begin

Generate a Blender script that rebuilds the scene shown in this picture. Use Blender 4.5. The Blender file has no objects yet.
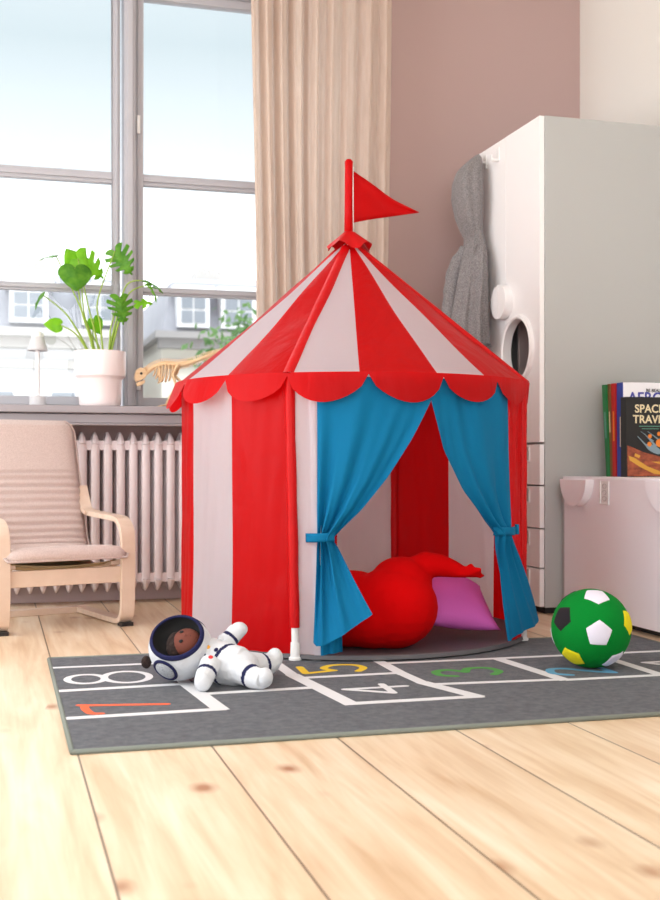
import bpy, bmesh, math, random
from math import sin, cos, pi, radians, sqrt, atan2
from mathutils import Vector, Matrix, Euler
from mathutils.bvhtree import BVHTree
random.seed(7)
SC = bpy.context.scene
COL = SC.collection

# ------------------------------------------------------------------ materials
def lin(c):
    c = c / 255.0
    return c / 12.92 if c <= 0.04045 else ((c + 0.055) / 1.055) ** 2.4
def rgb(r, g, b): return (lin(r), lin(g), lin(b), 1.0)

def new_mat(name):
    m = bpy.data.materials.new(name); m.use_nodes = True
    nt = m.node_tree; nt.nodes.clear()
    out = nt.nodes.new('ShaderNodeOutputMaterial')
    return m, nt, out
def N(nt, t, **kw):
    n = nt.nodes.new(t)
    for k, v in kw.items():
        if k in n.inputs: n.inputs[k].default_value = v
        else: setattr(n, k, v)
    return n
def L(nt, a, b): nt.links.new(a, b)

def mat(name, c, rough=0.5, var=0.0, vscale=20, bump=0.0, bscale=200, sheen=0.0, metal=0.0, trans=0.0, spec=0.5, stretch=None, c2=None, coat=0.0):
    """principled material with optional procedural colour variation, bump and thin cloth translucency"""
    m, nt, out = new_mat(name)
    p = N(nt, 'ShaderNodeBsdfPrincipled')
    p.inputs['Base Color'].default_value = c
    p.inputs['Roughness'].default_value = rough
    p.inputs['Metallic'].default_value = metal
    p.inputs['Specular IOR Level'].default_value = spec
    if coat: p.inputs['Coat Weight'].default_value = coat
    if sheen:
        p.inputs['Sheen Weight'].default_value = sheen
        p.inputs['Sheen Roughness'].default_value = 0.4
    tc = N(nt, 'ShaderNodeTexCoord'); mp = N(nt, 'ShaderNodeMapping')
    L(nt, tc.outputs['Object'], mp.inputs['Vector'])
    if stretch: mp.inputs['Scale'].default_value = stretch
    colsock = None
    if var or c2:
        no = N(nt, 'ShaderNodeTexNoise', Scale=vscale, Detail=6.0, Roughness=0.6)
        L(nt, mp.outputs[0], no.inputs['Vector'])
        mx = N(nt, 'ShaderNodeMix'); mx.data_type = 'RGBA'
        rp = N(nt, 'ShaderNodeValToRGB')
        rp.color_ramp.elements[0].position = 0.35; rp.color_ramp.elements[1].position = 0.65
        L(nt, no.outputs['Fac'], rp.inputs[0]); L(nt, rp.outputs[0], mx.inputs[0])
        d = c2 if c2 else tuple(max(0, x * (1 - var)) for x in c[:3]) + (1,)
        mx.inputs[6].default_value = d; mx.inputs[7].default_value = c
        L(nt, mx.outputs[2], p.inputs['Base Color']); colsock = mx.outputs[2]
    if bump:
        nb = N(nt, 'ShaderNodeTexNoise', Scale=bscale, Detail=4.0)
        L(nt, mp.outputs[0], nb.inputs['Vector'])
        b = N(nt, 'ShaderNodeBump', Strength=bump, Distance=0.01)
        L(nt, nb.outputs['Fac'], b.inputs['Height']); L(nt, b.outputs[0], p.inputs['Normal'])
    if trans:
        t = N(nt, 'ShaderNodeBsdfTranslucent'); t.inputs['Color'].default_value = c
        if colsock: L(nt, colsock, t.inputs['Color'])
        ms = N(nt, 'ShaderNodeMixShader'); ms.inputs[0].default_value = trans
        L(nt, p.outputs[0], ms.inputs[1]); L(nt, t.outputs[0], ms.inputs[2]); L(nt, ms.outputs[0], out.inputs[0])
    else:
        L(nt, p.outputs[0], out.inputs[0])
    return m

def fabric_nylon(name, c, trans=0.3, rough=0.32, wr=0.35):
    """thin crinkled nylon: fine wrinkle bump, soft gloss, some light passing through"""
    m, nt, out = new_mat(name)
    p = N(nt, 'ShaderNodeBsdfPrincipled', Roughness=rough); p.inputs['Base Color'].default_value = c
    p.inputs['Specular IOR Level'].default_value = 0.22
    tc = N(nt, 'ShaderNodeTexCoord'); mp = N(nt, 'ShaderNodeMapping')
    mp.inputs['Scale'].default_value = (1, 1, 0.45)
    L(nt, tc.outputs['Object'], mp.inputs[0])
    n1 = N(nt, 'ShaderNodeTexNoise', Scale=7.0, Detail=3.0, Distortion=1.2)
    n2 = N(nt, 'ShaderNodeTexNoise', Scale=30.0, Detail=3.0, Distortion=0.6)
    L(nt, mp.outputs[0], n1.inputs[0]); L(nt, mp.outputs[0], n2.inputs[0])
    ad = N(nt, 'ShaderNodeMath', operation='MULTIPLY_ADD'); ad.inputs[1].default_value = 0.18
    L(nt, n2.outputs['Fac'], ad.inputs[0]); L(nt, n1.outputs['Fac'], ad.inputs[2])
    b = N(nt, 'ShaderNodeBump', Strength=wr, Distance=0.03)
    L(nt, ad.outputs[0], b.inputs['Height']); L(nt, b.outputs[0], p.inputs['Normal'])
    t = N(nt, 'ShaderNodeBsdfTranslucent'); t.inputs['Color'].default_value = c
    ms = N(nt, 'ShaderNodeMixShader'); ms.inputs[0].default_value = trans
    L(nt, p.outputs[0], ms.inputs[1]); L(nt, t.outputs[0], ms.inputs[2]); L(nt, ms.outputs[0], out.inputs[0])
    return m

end

STATED TASK
Write out nothing but the lines from the start of the data through the line with "def L(nt, a, b): nt.links.new(a, b)". Leave out the pictures.

EXERCISE OUTPUT
Generate a Blender script that rebuilds the scene shown in this picture. Use Blender 4.5. The Blender file has no objects yet.
import bpy, bmesh, math, random
from math import sin, cos, pi, radians, sqrt, atan2
from mathutils import Vector, Matrix, Euler
from mathutils.bvhtree import BVHTree
random.seed(7)
SC = bpy.context.scene
COL = SC.collection

# ------------------------------------------------------------------ materials
def lin(c):
    c = c / 255.0
    return c / 12.92 if c <= 0.04045 else ((c + 0.055) / 1.055) ** 2.4
def rgb(r, g, b): return (lin(r), lin(g), lin(b), 1.0)

def new_mat(name):
    m = bpy.data.materials.new(name); m.use_nodes = True
    nt = m.node_tree; nt.nodes.clear()
    out = nt.nodes.new('ShaderNodeOutputMaterial')
    return m, nt, out
def N(nt, t, **kw):
    n = nt.nodes.new(t)
    for k, v in kw.items():
        if k in n.inputs: n.inputs[k].default_value = v
        else: setattr(n, k, v)
    return n
def L(nt, a, b): nt.links.new(a, b)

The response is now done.